FBI UFO: FBI Addresses 1950 UFO Memo From Its Online Vault
The FBI has finally addressed a memo from its digital archive that many conspiracy theorists have taken as proof of the existence of UFOs.
Originally published on March 22, 1950, the one-page memo was sent by Guy Hottel, the head of the FBI’s District of Columbia field office, to legendary FBI chief J. Edgar Hoover. The memo contained information that Hottel had received from an informant about a possible UFO discovery.
"An investigator for the Air Force stated that three so-called flying saucers had been recovered in New Mexico," Hottel wrote.
"They were described as being circular in shape with raised centers, approximately 50 feet in diameter. Each one was occupied by three bodies of human shape but only 3 feet tall, dressed in metallic cloth of a very fine texture. Each body was bandaged in a manner similar to the blackout suits used by speed fliers and test pilots.”
Hotel added that his agents had yet to pursue the matter any further.

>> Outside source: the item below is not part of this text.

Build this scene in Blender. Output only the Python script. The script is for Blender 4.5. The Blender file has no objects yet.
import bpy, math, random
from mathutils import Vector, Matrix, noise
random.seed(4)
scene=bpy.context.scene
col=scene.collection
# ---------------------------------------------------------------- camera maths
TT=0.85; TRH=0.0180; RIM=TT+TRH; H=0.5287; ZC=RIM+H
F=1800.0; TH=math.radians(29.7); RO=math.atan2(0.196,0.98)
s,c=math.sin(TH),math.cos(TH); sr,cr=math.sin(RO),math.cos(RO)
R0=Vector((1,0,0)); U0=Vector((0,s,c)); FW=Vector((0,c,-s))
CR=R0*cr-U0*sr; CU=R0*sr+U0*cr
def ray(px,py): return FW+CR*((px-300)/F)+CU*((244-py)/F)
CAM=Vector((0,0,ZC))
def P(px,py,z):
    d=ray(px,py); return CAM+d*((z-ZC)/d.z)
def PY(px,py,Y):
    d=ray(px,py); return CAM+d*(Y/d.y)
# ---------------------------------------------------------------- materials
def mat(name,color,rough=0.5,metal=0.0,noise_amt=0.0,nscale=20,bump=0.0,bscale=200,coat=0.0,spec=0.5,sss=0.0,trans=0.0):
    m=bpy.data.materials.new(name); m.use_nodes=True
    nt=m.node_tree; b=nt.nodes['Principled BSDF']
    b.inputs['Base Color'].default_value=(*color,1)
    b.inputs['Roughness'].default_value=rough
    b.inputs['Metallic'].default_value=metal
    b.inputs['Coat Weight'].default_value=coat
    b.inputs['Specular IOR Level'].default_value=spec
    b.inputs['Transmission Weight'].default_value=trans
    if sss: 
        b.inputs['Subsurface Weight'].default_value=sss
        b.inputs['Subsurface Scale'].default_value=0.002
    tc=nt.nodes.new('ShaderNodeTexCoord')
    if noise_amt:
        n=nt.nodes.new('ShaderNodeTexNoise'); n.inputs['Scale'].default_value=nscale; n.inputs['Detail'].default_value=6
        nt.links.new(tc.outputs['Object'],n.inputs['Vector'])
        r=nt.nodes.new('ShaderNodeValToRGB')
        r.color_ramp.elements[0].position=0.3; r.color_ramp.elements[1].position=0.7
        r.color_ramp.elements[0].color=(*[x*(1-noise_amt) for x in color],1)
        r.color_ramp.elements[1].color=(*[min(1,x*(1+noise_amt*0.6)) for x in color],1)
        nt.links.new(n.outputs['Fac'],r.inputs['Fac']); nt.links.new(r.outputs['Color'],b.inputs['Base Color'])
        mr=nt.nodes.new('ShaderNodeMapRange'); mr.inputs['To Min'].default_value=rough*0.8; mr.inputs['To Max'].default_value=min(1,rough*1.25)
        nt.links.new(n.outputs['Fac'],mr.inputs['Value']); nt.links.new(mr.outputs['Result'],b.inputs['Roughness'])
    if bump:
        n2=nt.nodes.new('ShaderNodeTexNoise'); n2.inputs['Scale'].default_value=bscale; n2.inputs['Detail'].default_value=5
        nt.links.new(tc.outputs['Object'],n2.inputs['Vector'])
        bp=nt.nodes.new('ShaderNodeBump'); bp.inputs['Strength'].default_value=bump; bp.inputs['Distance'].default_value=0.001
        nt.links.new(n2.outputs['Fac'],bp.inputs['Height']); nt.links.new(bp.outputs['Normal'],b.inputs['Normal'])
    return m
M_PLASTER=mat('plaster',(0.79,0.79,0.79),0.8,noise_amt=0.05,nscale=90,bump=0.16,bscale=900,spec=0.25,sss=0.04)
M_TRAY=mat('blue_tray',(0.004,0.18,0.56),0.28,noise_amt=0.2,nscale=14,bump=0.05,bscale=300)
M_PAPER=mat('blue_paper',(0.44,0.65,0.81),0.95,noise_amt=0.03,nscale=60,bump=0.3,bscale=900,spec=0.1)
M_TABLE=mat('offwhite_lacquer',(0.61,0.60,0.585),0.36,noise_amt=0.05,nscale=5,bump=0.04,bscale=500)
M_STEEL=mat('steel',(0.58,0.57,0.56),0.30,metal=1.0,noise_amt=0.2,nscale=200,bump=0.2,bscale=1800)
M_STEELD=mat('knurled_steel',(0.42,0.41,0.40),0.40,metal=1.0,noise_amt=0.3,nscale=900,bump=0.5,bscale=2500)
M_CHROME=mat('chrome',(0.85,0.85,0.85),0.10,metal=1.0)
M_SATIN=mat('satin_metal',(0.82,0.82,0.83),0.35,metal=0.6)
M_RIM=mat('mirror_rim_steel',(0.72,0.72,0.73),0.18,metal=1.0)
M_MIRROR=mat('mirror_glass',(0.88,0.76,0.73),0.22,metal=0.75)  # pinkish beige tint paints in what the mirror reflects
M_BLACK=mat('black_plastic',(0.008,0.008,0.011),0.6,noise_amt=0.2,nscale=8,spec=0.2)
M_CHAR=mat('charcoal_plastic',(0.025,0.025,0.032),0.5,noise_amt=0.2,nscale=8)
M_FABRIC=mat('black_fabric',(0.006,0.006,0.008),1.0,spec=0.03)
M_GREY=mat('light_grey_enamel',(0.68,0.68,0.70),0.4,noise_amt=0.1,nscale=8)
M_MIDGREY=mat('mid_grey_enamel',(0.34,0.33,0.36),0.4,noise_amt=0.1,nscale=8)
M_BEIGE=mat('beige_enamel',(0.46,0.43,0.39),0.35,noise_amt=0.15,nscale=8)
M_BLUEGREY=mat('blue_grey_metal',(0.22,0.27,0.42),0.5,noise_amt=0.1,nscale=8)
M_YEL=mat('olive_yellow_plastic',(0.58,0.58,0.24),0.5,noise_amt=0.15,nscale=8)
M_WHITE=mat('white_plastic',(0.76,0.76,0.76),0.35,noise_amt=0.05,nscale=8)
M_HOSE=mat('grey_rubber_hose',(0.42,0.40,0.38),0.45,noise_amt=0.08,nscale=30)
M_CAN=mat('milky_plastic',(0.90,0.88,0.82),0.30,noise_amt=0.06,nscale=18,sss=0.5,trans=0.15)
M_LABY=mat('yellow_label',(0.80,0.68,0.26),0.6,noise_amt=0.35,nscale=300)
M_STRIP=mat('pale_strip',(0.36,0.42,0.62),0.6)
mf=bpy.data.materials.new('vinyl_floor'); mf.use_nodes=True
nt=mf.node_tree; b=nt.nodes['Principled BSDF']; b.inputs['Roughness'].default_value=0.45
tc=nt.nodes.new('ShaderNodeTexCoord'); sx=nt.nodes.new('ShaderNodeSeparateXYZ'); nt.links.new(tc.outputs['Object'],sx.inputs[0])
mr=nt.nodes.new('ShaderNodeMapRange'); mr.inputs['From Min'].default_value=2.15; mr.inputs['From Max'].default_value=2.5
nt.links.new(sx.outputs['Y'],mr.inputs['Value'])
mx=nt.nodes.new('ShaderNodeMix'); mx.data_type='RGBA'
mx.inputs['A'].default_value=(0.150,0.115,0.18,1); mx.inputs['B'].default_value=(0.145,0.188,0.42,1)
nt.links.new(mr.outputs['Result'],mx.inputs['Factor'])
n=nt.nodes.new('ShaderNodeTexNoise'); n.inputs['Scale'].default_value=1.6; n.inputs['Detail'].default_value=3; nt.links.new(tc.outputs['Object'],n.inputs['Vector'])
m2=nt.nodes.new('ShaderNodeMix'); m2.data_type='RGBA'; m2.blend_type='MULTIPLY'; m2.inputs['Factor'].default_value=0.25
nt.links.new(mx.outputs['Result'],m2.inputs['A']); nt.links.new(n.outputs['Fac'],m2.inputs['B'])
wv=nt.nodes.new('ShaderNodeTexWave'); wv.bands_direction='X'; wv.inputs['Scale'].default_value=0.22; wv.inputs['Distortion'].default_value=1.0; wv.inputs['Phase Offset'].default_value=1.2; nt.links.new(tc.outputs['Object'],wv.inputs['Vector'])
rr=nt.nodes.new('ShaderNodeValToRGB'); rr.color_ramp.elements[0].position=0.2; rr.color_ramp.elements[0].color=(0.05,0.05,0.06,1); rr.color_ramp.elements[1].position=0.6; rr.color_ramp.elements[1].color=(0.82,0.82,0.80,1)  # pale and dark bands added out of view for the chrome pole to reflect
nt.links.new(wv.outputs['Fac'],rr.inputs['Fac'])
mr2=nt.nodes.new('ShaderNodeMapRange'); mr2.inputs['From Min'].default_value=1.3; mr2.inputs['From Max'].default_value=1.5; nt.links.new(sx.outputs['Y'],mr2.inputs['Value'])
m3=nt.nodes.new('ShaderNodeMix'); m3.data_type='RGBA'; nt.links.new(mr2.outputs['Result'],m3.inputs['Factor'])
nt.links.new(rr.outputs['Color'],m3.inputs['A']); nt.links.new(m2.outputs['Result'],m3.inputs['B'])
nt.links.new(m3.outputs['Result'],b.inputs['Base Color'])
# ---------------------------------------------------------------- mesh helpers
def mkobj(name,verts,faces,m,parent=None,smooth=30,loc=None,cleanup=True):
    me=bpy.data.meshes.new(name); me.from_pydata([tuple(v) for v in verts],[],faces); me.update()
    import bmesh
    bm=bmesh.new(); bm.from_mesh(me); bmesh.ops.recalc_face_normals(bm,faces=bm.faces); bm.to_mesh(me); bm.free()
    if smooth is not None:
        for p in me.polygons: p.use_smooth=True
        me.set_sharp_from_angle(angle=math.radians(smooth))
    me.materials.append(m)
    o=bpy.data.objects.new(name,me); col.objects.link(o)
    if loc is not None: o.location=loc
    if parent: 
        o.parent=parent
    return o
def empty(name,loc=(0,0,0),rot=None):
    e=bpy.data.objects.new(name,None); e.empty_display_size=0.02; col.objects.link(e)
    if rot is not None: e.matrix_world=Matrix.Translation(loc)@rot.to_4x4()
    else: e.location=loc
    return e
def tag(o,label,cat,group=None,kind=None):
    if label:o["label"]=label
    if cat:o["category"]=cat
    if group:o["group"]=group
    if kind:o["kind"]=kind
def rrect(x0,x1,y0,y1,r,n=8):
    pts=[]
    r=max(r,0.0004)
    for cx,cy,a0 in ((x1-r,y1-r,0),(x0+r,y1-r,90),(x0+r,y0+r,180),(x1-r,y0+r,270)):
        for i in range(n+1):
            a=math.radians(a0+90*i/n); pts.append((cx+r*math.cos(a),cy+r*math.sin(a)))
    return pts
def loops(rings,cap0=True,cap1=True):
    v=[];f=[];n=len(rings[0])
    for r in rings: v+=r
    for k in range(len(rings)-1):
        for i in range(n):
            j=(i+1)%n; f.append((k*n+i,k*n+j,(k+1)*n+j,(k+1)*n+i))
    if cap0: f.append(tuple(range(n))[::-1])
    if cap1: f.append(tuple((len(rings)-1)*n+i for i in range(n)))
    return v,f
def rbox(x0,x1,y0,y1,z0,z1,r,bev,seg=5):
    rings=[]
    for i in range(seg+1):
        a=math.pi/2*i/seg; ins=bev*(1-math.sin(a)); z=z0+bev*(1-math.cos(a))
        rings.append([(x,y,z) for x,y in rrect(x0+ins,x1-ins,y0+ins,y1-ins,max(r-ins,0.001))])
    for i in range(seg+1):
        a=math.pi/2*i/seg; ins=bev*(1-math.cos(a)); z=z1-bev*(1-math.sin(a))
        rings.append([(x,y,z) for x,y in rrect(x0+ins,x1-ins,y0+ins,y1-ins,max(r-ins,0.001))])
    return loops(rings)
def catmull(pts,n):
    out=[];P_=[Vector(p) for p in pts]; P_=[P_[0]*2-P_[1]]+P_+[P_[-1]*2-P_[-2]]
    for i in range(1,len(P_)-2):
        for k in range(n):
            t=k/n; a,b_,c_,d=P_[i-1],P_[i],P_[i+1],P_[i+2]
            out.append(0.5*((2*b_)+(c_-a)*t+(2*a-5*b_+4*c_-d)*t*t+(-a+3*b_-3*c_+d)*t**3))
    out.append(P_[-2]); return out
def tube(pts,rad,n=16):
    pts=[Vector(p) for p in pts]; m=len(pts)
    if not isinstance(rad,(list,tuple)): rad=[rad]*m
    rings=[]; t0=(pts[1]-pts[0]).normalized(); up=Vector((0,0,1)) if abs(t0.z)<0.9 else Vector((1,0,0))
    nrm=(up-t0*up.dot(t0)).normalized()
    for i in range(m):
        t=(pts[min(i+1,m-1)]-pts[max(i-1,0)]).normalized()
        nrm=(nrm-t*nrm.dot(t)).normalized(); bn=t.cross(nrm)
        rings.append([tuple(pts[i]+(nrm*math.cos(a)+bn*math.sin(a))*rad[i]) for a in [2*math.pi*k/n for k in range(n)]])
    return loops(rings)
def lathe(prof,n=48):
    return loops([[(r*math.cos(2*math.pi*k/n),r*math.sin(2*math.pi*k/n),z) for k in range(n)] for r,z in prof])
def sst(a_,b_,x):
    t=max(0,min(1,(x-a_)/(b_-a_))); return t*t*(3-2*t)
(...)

The intriguing digital file was initially released to the public in April 2011, as part of the Freedom of Information Act. According to Yahoo! News, the FBI reports that the file has been viewed nearly a million times. The agency blames this massive audience on the fact that media outlets "erroneously reported that the FBI had posted proof of a UFO crash at Roswell, New Mexico, [in 1947] and the recovery of wreckage and alien corpses."
"The Hottel memo does not prove the existence of UFOs,” the FBI said in a Monday blog post. "It is simply a second- or third-hand claim that we never investigated."
The bureau also points out that the Hottel memo was written several years after the notorious Roswell incident, which occurred in July 1947.
“The FBI has only occasionally been involved in investigating reports of UFOs and extraterrestrials,” the blog post continued. “For a few years after the Roswell incident, Director Hoover did order his agents—the request of the Air Force—verify any UFO sightings. That practice ended in July 1950, four months after the Hottel memo, suggesting that our Washington Field Office didn't think enough of that flying saucer story to look into it.”